▸ **Do this**: Print the entire listing. Each line must match the original exactly.
--------------------------------
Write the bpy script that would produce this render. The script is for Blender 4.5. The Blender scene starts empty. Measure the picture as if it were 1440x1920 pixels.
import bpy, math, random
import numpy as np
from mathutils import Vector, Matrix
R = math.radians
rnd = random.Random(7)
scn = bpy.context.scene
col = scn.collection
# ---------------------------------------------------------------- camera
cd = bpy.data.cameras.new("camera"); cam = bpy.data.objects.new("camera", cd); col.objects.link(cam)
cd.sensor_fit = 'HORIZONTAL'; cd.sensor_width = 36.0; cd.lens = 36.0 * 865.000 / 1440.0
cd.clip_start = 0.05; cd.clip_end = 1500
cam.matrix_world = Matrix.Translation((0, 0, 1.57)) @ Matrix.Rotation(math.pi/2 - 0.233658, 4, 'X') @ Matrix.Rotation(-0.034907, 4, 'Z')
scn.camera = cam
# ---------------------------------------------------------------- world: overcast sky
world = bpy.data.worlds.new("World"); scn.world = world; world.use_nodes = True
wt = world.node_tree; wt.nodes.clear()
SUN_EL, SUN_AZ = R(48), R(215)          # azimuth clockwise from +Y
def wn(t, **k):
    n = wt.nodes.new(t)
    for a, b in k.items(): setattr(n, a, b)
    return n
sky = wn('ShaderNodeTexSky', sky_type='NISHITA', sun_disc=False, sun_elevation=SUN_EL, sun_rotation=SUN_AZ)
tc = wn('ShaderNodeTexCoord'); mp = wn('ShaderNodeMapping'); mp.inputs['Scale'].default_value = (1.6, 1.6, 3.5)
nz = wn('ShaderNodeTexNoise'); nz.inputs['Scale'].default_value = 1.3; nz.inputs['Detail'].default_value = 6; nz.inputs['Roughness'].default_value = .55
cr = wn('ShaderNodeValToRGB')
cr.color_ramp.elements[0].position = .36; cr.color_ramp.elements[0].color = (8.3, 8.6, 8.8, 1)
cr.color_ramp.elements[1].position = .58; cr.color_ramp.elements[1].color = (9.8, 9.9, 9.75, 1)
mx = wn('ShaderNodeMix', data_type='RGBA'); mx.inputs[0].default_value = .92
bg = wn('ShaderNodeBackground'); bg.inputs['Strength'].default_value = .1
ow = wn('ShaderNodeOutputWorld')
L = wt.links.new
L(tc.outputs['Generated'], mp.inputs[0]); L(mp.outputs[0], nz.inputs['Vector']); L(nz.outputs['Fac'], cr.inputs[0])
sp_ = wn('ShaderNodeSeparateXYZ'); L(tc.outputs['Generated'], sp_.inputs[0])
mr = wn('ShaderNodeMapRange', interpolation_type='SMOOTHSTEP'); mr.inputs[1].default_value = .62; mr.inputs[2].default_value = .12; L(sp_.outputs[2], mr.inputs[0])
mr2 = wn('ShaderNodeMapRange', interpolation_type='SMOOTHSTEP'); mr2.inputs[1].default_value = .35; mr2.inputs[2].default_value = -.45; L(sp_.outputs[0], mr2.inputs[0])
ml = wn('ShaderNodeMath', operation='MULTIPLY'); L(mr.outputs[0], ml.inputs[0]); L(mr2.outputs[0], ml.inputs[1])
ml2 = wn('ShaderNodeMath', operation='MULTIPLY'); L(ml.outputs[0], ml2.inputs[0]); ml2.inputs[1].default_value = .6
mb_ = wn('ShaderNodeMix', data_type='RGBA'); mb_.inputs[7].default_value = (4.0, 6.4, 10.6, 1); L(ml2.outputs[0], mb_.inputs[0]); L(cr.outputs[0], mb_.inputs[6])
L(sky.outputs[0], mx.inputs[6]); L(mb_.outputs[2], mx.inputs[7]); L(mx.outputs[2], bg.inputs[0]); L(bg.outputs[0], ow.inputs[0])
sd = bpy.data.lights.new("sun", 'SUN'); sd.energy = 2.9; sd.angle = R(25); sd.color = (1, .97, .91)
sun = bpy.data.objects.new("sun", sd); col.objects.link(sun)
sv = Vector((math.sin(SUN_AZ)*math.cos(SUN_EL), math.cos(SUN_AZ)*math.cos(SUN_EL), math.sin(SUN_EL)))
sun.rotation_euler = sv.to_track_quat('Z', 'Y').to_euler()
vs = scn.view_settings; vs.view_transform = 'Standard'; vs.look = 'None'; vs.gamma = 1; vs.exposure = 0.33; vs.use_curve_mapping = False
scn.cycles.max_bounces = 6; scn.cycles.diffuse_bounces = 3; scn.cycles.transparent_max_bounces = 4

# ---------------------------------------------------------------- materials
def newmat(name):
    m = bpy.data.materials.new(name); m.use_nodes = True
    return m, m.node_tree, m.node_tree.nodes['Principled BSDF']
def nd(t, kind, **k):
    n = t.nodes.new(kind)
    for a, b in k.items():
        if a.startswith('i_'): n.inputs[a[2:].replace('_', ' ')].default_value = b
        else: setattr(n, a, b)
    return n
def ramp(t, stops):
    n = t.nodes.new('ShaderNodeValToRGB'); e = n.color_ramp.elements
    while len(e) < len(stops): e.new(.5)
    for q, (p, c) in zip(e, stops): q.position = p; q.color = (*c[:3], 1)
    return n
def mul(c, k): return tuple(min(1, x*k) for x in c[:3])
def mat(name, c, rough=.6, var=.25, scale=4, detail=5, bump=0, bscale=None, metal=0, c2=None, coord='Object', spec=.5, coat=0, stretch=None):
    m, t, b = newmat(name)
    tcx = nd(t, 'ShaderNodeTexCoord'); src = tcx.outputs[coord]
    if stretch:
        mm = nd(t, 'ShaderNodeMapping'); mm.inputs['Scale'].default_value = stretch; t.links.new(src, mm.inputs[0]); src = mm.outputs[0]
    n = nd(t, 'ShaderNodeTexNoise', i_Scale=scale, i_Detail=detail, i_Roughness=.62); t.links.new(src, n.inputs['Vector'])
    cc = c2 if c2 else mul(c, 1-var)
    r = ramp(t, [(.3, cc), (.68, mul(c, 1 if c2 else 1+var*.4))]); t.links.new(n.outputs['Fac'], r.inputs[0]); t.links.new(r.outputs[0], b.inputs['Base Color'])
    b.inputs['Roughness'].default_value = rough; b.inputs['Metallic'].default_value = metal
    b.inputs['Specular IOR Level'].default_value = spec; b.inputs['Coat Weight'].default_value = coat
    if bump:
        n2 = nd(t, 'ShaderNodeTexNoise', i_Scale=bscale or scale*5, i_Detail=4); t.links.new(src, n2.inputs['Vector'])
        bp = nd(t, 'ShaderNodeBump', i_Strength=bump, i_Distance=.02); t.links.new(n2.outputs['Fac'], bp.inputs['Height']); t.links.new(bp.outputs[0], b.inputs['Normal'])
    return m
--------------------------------
▸ **Result for this exercise**:
Write the bpy script that would produce this render. The script is for Blender 4.5. The Blender scene starts empty. Measure the picture as if it were 1440x1920 pixels.
import bpy, math, random
import numpy as np
from mathutils import Vector, Matrix
R = math.radians
rnd = random.Random(7)
scn = bpy.context.scene
col = scn.collection
# ---------------------------------------------------------------- camera
cd = bpy.data.cameras.new("camera"); cam = bpy.data.objects.new("camera", cd); col.objects.link(cam)
cd.sensor_fit = 'HORIZONTAL'; cd.sensor_width = 36.0; cd.lens = 36.0 * 865.000 / 1440.0
cd.clip_start = 0.05; cd.clip_end = 1500
cam.matrix_world = Matrix.Translation((0, 0, 1.57)) @ Matrix.Rotation(math.pi/2 - 0.233658, 4, 'X') @ Matrix.Rotation(-0.034907, 4, 'Z')
scn.camera = cam
# ---------------------------------------------------------------- world: overcast sky
world = bpy.data.worlds.new("World"); scn.world = world; world.use_nodes = True
wt = world.node_tree; wt.nodes.clear()
SUN_EL, SUN_AZ = R(48), R(215)          # azimuth clockwise from +Y
def wn(t, **k):
    n = wt.nodes.new(t)
    for a, b in k.items(): setattr(n, a, b)
    return n
sky = wn('ShaderNodeTexSky', sky_type='NISHITA', sun_disc=False, sun_elevation=SUN_EL, sun_rotation=SUN_AZ)
tc = wn('ShaderNodeTexCoord'); mp = wn('ShaderNodeMapping'); mp.inputs['Scale'].default_value = (1.6, 1.6, 3.5)
nz = wn('ShaderNodeTexNoise'); nz.inputs['Scale'].default_value = 1.3; nz.inputs['Detail'].default_value = 6; nz.inputs['Roughness'].default_value = .55
cr = wn('ShaderNodeValToRGB')
cr.color_ramp.elements[0].position = .36; cr.color_ramp.elements[0].color = (8.3, 8.6, 8.8, 1)
cr.color_ramp.elements[1].position = .58; cr.color_ramp.elements[1].color = (9.8, 9.9, 9.75, 1)
mx = wn('ShaderNodeMix', data_type='RGBA'); mx.inputs[0].default_value = .92
bg = wn('ShaderNodeBackground'); bg.inputs['Strength'].default_value = .1
ow = wn('ShaderNodeOutputWorld')
L = wt.links.new
L(tc.outputs['Generated'], mp.inputs[0]); L(mp.outputs[0], nz.inputs['Vector']); L(nz.outputs['Fac'], cr.inputs[0])
sp_ = wn('ShaderNodeSeparateXYZ'); L(tc.outputs['Generated'], sp_.inputs[0])
mr = wn('ShaderNodeMapRange', interpolation_type='SMOOTHSTEP'); mr.inputs[1].default_value = .62; mr.inputs[2].default_value = .12; L(sp_.outputs[2], mr.inputs[0])
mr2 = wn('ShaderNodeMapRange', interpolation_type='SMOOTHSTEP'); mr2.inputs[1].default_value = .35; mr2.inputs[2].default_value = -.45; L(sp_.outputs[0], mr2.inputs[0])
ml = wn('ShaderNodeMath', operation='MULTIPLY'); L(mr.outputs[0], ml.inputs[0]); L(mr2.outputs[0], ml.inputs[1])
ml2 = wn('ShaderNodeMath', operation='MULTIPLY'); L(ml.outputs[0], ml2.inputs[0]); ml2.inputs[1].default_value = .6
mb_ = wn('ShaderNodeMix', data_type='RGBA'); mb_.inputs[7].default_value = (4.0, 6.4, 10.6, 1); L(ml2.outputs[0], mb_.inputs[0]); L(cr.outputs[0], mb_.inputs[6])
L(sky.outputs[0], mx.inputs[6]); L(mb_.outputs[2], mx.inputs[7]); L(mx.outputs[2], bg.inputs[0]); L(bg.outputs[0], ow.inputs[0])
sd = bpy.data.lights.new("sun", 'SUN'); sd.energy = 2.9; sd.angle = R(25); sd.color = (1, .97, .91)
sun = bpy.data.objects.new("sun", sd); col.objects.link(sun)
sv = Vector((math.sin(SUN_AZ)*math.cos(SUN_EL), math.cos(SUN_AZ)*math.cos(SUN_EL), math.sin(SUN_EL)))
sun.rotation_euler = sv.to_track_quat('Z', 'Y').to_euler()
vs = scn.view_settings; vs.view_transform = 'Standard'; vs.look = 'None'; vs.gamma = 1; vs.exposure = 0.33; vs.use_curve_mapping = False
scn.cycles.max_bounces = 6; scn.cycles.diffuse_bounces = 3; scn.cycles.transparent_max_bounces = 4

# ---------------------------------------------------------------- materials
def newmat(name):
    m = bpy.data.materials.new(name); m.use_nodes = True
    return m, m.node_tree, m.node_tree.nodes['Principled BSDF']
def nd(t, kind, **k):
    n = t.nodes.new(kind)
    for a, b in k.items():
        if a.startswith('i_'): n.inputs[a[2:].replace('_', ' ')].default_value = b
        else: setattr(n, a, b)
    return n
def ramp(t, stops):
    n = t.nodes.new('ShaderNodeValToRGB'); e = n.color_ramp.elements
    while len(e) < len(stops): e.new(.5)
    for q, (p, c) in zip(e, stops): q.position = p; q.color = (*c[:3], 1)
    return n
def mul(c, k): return tuple(min(1, x*k) for x in c[:3])
def mat(name, c, rough=.6, var=.25, scale=4, detail=5, bump=0, bscale=None, metal=0, c2=None, coord='Object', spec=.5, coat=0, stretch=None):
    m, t, b = newmat(name)
    tcx = nd(t, 'ShaderNodeTexCoord'); src = tcx.outputs[coord]
    if stretch:
        mm = nd(t, 'ShaderNodeMapping'); mm.inputs['Scale'].default_value = stretch; t.links.new(src, mm.inputs[0]); src = mm.outputs[0]
    n = nd(t, 'ShaderNodeTexNoise', i_Scale=scale, i_Detail=detail, i_Roughness=.62); t.links.new(src, n.inputs['Vector'])
    cc = c2 if c2 else mul(c, 1-var)
    r = ramp(t, [(.3, cc), (.68, mul(c, 1 if c2 else 1+var*.4))]); t.links.new(n.outputs['Fac'], r.inputs[0]); t.links.new(r.outputs[0], b.inputs['Base Color'])
    b.inputs['Roughness'].default_value = rough; b.inputs['Metallic'].default_value = metal
    b.inputs['Specular IOR Level'].default_value = spec; b.inputs['Coat Weight'].default_value = coat
    if bump:
        n2 = nd(t, 'ShaderNodeTexNoise', i_Scale=bscale or scale*5, i_Detail=4); t.links.new(src, n2.inputs['Vector'])
        bp = nd(t, 'ShaderNodeBump', i_Strength=bump, i_Distance=.02); t.links.new(n2.outputs['Fac'], bp.inputs['Height']); t.links.new(bp.outputs[0], b.inputs['Normal'])
    return m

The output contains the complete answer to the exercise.